KEDIRI — Protes keras datang dari sejumlah wali murid SMPN 2 Ngasem, Kabupaten Kediri, setelah mencuat informasi bahwa siswa kelas 7 diwajibkan mengikuti kegiatan study tour ke Jawa Tengah dengan biaya mencapai Rp800 ribu per siswa. Program yang sedianya dirancang untuk siswa kelas 8 itu kini justru memicu tanda tanya besar soal transparansi dan urgensi kegiatan.
Laporan awal diterima redaksi kediritangguh.co, dari salah satu wali murid yang mengaku keberatan. Bukan hanya soal biaya, tapi juga kewajiban keikutsertaan siswa kelas 7 yang dianggap dipaksakan demi mencukupi kuota peserta.
Ada dugaan, kegiatan ini sarat kepentingan, bahkan muncul pertanyaan publik: apakah ada oknum sekolah atau pejabat di Dinas Pendidikan yang bermain di balik program ini?
Menjawab tudingan tersebut, Kepala SMPN 2 Ngasem, Sulistyo Wulandari, membantah adanya paksaan atau kepentingan tertentu. Ia menegaskan bahwa kegiatan study tour tersebut murni bersifat edukatif dan telah dirancang dengan transparansi penuh.
“Kegiatan ini bukan sekadar rekreasi. Tujuannya adalah wisata edukasi, dengan berbagai destinasi yang punya nilai pendidikan seperti Museum Suharto, Museum Dirgantara, Prambanan, hingga Malioboro,” jelas Sulistyo saat ditemui pada Senin (16/06).
Demi keamanan, lanjutnya, sekolah telah menyiapkan bus dengan konfigurasi tempat duduk dua-dua, pengawalan polisi, serta armada ambulans yang siaga sepanjang perjalanan.
Terkait pembiayaan, ia menyebut bahwa skema tabungan sebesar Rp10 ribu per minggu telah disepakati sejak awal. Biaya tersebut mencakup transportasi, akomodasi, dan kaus seragam. Untuk siswa yatim, Sulistyo mengklaim pembebasan biaya telah diberikan. Sementara bagi siswa yang tidak ikut, sekolah menawarkan wisata lokal ke situs Totok Kerot.
Namun demikian, keprihatinan tetap mencuat dari orang tua siswa kelas 7. Mereka menilai beban finansial terlalu tinggi, belum lagi uang saku yang harus disiapkan. Ada kesan, kegiatan ini lebih diprioritaskan pada “harus jalan” ketimbang mempertimbangkan kondisi ekonomi semua siswa.

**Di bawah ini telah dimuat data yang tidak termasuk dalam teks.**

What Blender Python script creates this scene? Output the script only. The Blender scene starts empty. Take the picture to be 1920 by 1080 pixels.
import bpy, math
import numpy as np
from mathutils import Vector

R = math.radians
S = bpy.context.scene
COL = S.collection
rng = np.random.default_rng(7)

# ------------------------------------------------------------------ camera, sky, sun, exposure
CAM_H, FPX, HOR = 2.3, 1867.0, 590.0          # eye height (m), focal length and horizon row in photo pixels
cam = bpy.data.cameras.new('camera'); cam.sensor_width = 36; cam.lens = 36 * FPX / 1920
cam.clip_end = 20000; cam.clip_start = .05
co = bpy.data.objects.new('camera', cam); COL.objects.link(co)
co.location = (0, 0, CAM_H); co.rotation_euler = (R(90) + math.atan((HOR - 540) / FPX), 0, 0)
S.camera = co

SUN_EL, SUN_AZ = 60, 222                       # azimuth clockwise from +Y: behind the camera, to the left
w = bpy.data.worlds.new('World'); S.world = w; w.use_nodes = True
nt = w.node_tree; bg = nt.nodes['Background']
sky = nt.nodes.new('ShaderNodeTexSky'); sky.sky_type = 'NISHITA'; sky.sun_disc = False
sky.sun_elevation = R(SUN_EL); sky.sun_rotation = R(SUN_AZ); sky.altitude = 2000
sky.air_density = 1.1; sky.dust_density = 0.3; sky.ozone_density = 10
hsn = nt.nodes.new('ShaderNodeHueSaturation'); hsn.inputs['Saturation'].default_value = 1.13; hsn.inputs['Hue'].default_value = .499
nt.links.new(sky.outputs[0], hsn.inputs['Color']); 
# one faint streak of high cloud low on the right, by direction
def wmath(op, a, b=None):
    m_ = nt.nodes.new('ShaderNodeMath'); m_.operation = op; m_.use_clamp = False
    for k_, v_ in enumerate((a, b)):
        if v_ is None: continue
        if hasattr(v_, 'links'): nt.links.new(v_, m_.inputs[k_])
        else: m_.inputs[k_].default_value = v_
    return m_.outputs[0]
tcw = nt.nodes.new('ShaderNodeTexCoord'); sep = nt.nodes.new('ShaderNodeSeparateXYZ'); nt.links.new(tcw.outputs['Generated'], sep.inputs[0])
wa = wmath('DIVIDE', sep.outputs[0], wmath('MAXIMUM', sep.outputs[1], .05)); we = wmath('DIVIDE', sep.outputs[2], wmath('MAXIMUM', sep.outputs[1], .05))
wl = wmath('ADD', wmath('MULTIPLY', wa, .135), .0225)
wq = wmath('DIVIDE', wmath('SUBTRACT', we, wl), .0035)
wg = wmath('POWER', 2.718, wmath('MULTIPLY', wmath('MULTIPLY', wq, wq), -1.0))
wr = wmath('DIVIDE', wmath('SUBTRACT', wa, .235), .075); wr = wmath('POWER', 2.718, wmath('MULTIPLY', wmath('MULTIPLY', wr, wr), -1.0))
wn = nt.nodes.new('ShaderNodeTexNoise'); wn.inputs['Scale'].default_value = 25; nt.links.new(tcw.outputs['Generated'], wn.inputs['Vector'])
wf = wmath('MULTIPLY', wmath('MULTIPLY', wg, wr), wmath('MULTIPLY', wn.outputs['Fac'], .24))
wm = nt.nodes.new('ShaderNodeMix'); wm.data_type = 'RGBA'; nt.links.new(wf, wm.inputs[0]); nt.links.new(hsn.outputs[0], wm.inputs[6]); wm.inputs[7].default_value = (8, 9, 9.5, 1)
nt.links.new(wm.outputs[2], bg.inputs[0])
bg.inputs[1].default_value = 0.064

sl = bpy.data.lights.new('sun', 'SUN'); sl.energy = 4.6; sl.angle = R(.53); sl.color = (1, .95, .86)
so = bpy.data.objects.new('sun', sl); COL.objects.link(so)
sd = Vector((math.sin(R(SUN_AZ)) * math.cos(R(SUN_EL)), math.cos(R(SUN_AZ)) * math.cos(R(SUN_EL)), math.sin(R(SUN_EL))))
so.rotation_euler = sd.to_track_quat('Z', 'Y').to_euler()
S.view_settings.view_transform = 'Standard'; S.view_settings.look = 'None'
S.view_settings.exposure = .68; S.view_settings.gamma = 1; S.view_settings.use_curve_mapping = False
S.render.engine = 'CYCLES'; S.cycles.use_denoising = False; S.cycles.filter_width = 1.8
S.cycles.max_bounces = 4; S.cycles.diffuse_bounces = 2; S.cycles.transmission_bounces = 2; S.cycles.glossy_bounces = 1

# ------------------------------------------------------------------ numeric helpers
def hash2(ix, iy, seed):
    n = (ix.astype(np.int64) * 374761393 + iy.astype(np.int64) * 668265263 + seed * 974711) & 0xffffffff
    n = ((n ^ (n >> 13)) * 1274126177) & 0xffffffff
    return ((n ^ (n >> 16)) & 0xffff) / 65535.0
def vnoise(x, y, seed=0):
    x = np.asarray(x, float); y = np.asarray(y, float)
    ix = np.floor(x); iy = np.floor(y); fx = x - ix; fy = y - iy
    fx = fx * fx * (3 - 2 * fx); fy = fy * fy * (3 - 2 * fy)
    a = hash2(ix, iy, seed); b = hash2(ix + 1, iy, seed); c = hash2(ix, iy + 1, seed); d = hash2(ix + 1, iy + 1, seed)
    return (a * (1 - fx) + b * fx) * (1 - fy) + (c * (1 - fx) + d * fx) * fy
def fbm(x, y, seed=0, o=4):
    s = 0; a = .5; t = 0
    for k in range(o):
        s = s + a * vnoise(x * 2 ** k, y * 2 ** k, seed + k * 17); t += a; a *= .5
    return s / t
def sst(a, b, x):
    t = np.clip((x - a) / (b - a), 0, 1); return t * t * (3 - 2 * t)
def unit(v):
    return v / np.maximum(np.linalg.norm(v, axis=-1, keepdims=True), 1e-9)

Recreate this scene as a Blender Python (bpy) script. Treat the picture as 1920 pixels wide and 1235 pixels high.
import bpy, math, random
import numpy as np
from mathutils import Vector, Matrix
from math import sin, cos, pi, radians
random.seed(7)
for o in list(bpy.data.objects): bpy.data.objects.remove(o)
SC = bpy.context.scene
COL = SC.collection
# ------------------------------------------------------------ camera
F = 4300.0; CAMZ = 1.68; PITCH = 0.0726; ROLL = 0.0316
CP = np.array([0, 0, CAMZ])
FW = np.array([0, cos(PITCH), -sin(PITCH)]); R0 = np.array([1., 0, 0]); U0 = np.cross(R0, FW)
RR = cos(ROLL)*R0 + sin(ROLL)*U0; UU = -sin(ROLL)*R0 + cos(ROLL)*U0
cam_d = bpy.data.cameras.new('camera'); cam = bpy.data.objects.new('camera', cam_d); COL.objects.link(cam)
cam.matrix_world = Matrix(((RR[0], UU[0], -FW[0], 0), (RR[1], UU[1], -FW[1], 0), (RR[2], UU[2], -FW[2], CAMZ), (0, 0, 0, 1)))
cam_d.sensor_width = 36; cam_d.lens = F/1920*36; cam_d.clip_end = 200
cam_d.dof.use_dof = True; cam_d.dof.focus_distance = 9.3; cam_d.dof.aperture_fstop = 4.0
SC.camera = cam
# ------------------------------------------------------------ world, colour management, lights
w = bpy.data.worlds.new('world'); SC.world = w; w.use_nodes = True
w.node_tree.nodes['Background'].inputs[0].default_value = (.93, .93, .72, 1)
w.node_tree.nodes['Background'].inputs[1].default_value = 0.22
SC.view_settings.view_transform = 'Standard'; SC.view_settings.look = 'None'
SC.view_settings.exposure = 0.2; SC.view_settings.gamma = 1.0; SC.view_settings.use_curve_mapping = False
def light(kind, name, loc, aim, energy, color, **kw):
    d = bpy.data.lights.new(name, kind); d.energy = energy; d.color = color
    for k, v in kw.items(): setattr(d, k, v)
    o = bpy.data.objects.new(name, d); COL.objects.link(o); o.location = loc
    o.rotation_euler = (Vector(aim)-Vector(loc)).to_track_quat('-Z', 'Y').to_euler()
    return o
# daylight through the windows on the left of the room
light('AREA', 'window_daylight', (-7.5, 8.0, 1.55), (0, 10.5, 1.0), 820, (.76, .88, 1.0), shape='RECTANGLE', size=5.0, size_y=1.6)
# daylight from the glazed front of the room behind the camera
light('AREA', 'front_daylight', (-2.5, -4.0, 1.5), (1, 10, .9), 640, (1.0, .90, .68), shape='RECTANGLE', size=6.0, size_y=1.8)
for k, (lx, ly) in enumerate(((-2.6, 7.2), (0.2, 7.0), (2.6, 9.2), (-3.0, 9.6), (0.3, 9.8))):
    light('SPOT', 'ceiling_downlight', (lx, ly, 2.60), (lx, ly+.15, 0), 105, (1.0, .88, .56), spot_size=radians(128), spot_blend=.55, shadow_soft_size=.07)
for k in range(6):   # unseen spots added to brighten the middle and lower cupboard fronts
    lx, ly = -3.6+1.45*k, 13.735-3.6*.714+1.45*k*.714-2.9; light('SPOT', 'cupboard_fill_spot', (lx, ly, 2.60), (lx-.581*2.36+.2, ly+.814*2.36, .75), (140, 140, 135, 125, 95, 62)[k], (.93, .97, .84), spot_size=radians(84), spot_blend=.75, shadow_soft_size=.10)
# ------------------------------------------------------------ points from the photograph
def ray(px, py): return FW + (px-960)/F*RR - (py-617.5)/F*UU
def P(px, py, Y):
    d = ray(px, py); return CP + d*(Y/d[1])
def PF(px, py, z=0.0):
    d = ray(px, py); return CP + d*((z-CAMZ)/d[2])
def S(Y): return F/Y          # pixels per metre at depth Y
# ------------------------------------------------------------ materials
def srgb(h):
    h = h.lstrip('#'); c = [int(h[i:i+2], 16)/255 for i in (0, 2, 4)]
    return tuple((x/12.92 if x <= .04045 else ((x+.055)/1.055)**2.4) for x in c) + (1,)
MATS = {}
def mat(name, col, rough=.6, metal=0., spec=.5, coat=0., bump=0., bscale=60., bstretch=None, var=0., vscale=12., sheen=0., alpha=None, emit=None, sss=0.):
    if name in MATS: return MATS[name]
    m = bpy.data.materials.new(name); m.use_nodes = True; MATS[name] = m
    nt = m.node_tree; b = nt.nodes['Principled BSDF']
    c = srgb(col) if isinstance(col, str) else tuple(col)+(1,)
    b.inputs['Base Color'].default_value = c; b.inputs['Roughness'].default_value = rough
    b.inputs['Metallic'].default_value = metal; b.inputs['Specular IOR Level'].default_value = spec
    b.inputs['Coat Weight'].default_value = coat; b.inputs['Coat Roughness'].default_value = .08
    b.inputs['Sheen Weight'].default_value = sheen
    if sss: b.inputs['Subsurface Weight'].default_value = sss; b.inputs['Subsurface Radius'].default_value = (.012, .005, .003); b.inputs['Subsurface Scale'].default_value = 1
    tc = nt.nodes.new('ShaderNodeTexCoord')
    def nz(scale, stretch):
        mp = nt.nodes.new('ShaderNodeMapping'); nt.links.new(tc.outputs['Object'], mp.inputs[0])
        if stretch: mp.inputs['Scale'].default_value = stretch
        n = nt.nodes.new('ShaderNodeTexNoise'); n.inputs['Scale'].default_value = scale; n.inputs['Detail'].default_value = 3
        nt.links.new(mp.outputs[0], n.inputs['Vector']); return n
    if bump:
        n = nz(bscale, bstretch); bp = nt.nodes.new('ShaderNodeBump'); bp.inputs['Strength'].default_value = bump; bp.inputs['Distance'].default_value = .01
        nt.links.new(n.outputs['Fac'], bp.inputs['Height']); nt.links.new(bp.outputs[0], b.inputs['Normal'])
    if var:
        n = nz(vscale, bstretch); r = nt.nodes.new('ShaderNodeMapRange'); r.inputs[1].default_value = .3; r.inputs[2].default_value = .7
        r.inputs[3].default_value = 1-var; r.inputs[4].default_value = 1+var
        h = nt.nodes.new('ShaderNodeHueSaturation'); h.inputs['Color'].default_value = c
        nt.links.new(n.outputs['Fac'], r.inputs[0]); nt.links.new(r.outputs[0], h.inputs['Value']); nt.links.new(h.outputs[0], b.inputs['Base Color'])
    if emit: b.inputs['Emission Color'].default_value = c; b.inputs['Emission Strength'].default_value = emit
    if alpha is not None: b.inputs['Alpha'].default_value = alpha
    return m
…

Ketika dikonfirmasi, Kepala Dinas Pendidikan Kabupaten Kediri, Mohammad Muksin, tak memberikan keterangan langsung karena sedang di luar kota. Ia melempar konfirmasi ke Kabid SMP, Fadli, yang sayangnya juga tidak bisa ditemui. Klarifikasi akhirnya disampaikan oleh Wawan Sarudi, Kasi Kurikulum dan Kesiswaan SMP.
Menurut Wawan, kegiatan study tour memang diperbolehkan selama memenuhi prinsip keamanan, kenyamanan, dan unsur pendidikan. Namun ia juga menegaskan bahwa Dinas belum menerima laporan resmi terkait dugaan pemaksaan atau pelanggaran dari SMPN 2 Ngasem.
“Kami akan segera lakukan pengecekan ke sekolah. Jika ditemukan unsur paksaan atau pelanggaran terhadap siswa, maka akan ada pembinaan terhadap pihak sekolah,” tegasnya.
Kegiatan study tour yang seharusnya menjadi bagian dari proses belajar justru berubah menjadi polemik. Di tengah kondisi ekonomi yang belum sepenuhnya pulih, publik berharap kegiatan serupa tidak menjadi ajang bisnis atau agenda terselubung yang membebani orang tua dan siswa.